## BEGIN

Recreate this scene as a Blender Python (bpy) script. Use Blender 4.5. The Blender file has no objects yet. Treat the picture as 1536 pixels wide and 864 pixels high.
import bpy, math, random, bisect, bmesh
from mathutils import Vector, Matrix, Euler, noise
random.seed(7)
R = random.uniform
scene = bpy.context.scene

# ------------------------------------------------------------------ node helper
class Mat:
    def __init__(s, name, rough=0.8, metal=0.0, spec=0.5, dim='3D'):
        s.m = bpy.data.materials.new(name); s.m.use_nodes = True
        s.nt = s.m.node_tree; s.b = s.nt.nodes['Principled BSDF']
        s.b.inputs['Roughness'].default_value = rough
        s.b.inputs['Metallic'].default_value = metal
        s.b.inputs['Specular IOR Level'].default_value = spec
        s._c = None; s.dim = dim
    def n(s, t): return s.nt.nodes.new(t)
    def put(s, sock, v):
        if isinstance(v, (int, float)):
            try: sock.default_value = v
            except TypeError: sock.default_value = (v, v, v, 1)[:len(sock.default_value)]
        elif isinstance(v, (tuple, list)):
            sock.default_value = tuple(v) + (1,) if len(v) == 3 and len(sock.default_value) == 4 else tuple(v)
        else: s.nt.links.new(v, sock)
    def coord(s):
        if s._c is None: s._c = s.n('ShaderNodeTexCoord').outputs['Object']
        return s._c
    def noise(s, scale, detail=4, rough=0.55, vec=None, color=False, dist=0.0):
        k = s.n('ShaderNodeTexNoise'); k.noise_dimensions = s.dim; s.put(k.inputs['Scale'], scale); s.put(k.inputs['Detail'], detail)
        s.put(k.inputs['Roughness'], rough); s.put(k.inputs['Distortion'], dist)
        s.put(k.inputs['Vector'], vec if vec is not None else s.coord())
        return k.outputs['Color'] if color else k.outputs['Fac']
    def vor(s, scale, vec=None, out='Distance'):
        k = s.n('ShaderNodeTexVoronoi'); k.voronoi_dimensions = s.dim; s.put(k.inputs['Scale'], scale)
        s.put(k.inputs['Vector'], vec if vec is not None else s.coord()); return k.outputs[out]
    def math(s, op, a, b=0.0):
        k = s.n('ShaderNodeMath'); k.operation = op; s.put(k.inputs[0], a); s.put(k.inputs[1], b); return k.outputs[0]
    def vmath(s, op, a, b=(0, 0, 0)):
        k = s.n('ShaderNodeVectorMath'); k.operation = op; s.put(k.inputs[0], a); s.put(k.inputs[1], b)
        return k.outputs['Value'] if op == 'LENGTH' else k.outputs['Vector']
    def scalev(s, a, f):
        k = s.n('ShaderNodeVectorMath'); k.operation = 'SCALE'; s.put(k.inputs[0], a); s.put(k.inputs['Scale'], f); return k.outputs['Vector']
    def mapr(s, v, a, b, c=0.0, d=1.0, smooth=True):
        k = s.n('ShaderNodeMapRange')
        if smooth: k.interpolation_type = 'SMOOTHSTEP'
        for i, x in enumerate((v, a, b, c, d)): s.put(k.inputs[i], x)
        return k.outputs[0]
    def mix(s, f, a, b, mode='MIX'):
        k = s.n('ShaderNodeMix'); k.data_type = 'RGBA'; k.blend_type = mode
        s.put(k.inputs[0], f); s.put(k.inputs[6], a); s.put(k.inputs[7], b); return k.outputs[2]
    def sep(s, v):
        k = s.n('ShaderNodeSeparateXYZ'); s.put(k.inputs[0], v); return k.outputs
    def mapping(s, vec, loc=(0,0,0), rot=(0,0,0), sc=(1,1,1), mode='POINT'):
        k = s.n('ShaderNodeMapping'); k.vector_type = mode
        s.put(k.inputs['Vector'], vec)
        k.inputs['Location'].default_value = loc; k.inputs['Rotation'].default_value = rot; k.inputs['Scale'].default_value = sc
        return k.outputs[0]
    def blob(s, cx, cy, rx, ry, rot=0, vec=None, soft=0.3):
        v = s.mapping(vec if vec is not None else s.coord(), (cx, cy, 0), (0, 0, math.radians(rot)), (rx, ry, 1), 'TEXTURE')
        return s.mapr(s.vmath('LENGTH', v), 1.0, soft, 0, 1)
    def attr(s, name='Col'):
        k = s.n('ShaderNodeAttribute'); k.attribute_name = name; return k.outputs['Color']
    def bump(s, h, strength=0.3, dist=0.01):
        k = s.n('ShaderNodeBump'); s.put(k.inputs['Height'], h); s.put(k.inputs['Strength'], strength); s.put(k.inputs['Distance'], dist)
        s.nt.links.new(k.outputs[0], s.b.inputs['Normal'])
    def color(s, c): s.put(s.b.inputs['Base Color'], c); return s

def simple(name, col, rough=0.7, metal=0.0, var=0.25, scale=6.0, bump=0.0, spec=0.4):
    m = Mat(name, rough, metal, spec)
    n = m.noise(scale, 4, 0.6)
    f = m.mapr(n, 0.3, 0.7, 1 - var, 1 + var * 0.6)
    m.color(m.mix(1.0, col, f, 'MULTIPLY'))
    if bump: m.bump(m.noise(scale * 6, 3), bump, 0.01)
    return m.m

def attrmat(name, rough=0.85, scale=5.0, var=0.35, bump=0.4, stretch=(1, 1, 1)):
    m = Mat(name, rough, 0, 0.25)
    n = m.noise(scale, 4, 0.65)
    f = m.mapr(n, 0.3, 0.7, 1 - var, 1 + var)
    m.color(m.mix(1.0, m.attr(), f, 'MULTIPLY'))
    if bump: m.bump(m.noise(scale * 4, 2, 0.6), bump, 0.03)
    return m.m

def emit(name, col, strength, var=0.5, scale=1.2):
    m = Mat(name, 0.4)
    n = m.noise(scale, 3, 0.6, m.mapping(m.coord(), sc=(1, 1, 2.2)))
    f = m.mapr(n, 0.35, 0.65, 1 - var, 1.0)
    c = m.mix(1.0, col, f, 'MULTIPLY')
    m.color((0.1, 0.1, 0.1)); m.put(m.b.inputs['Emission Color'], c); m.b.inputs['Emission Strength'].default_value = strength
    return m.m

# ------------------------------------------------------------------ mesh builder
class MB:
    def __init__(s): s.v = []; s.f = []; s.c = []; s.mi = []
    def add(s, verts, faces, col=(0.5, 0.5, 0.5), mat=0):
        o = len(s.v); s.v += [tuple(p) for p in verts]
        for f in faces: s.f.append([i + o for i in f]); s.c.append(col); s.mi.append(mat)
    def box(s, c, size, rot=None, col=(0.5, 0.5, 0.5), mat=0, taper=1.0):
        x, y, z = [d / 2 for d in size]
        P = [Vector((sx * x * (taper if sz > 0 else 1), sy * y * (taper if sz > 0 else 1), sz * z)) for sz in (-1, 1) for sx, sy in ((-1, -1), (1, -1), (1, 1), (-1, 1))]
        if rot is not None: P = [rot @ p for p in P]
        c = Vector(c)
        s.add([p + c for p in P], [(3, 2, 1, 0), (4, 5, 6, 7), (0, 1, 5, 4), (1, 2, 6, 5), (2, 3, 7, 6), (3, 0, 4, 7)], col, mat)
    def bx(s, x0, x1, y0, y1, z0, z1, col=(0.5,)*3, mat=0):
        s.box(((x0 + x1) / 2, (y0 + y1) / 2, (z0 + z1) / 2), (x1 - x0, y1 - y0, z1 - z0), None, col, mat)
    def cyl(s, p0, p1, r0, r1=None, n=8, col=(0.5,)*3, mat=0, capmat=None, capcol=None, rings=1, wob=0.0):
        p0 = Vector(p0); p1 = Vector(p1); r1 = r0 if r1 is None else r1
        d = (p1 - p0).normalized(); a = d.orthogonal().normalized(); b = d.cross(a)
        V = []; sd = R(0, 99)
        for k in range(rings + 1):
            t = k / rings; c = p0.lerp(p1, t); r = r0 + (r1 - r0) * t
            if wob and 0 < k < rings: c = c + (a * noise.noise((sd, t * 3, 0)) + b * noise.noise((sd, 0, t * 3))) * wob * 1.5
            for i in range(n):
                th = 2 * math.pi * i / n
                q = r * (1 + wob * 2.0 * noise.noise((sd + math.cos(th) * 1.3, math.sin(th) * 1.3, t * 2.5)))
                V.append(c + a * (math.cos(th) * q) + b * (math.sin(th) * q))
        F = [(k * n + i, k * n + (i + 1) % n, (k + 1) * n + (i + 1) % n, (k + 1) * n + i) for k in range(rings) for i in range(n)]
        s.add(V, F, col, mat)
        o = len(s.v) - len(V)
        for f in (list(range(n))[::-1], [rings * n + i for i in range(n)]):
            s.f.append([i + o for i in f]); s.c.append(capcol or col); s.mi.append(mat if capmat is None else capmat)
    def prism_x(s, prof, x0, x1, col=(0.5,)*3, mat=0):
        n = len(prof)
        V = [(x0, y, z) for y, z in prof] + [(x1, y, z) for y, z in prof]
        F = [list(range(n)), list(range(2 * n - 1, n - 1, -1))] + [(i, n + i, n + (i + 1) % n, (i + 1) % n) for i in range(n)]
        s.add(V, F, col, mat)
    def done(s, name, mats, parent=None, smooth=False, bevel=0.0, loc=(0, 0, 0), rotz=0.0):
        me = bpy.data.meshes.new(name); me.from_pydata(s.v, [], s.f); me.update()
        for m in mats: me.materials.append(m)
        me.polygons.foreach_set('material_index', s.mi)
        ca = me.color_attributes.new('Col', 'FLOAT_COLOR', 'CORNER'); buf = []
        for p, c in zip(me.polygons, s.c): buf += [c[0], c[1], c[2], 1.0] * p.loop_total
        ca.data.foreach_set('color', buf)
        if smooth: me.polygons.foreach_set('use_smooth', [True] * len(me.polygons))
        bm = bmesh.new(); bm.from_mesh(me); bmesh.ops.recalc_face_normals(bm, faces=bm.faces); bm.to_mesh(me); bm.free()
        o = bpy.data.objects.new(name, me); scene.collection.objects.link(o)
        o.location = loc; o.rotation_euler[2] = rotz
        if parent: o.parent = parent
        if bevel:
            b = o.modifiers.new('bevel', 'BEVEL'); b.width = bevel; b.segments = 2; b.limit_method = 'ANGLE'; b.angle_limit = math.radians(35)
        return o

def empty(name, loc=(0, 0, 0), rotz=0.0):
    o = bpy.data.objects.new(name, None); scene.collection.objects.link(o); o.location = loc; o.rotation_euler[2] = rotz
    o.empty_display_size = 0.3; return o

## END

**PROBLEM REQUIREMENTS**. Only the lines from the start of the data to the line holding "scene = bpy.context.scene" are wanted; return them exactly, both ends included.

**ANSWER TO THIS PROBLEM**.
Recreate this scene as a Blender Python (bpy) script. Use Blender 4.5. The Blender file has no objects yet. Treat the picture as 1536 pixels wide and 864 pixels high.
import bpy, math, random, bisect, bmesh
from mathutils import Vector, Matrix, Euler, noise
random.seed(7)
R = random.uniform
scene = bpy.context.scene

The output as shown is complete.